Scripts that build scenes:
----------
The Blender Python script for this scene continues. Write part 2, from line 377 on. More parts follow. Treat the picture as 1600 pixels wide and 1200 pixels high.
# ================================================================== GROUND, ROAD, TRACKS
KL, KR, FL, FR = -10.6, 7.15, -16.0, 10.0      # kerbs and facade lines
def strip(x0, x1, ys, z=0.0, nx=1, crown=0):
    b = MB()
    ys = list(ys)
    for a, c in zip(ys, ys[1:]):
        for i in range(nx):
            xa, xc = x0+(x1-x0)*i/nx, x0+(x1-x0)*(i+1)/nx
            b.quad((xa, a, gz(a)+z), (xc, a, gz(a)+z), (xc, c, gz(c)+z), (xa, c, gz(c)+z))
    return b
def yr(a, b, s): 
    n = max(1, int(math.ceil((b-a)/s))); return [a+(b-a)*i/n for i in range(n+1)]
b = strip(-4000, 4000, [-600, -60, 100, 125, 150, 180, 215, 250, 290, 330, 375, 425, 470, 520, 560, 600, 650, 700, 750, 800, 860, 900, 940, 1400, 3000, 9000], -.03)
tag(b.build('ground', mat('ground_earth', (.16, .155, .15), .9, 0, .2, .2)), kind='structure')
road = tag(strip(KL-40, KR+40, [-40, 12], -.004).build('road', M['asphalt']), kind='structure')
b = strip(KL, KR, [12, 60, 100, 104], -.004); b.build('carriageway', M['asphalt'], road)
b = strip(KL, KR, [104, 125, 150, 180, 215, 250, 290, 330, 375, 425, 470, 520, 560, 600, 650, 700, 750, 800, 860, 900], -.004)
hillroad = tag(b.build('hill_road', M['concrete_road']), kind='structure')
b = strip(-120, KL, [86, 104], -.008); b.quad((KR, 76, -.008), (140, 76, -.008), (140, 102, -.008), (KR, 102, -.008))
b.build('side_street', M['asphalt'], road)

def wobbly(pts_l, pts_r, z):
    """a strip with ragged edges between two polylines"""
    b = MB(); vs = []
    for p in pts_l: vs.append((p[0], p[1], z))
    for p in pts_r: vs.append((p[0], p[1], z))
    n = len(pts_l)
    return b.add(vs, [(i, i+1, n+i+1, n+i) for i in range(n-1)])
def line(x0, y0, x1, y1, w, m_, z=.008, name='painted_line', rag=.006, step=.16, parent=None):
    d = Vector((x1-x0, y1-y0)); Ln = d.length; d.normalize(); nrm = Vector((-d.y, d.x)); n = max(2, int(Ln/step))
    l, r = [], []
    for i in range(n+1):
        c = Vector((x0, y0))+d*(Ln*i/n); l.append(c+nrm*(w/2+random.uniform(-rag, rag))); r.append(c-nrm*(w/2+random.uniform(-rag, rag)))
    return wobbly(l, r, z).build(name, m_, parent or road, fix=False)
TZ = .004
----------
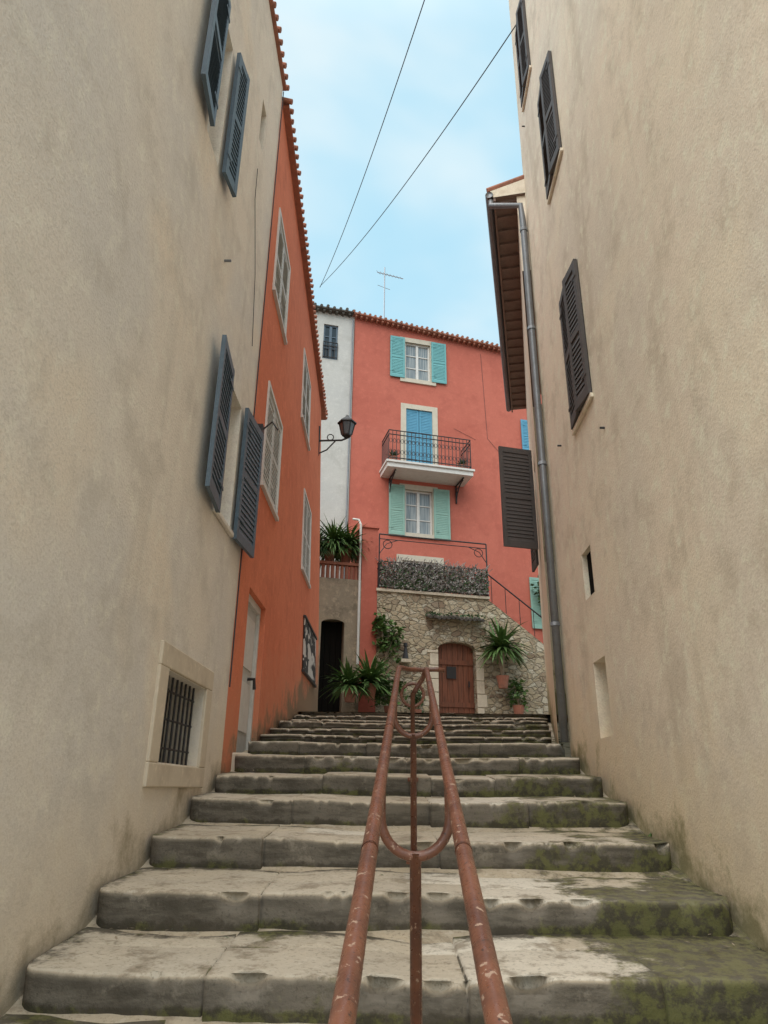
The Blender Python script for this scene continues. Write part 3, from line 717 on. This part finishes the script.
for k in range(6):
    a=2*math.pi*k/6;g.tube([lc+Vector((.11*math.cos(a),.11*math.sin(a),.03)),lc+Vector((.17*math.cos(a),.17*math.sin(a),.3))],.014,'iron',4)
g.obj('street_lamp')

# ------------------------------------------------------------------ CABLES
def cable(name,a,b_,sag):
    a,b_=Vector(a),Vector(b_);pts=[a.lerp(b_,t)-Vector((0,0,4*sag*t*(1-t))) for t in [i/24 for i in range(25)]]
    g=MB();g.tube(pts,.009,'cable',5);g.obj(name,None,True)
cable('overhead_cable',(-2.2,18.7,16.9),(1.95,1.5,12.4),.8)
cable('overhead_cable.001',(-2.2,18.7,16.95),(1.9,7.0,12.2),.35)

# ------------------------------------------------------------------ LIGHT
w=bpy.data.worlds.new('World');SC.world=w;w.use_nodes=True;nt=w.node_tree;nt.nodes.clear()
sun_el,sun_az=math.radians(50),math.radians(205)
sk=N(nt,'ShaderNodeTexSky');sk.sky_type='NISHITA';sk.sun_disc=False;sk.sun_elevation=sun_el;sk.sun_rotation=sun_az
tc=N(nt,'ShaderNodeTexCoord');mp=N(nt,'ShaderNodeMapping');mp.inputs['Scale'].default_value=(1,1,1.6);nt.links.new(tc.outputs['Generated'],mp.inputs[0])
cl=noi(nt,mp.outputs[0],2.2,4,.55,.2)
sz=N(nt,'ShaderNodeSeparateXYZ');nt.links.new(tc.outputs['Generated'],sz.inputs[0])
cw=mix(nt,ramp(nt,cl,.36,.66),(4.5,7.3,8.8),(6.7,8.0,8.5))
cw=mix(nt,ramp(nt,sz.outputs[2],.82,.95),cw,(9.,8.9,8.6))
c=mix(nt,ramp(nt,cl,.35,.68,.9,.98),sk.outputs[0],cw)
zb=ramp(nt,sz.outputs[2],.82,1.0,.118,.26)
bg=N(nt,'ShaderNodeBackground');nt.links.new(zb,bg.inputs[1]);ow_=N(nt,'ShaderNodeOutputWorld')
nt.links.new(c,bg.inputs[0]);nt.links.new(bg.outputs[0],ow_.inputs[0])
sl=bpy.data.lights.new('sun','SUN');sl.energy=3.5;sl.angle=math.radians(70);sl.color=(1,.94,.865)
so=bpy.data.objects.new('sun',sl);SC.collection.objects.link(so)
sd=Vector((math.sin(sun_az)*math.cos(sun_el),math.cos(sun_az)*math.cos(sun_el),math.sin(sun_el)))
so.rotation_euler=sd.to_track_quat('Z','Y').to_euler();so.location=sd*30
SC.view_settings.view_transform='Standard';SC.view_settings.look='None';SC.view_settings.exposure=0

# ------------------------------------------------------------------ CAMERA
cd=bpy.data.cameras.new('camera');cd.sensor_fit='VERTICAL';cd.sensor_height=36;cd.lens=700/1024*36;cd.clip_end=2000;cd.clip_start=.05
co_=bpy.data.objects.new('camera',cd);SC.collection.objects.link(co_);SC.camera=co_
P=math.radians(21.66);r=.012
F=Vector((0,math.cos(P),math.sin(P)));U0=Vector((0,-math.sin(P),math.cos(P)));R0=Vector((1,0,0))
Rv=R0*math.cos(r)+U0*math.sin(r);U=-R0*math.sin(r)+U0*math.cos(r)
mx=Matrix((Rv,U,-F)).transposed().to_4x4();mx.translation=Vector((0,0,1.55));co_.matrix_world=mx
----------
▶ THE PROBLEM: Show all lines from the listing above in which "continues" appears.

▶ THE RESULT:
The Blender Python script for this scene continues. Write part 2, from line 377 on. More parts follow. Treat the picture as 1600 pixels wide and 1200 pixels high.
The Blender Python script for this scene continues. Write part 3, from line 717 on. This part finishes the script.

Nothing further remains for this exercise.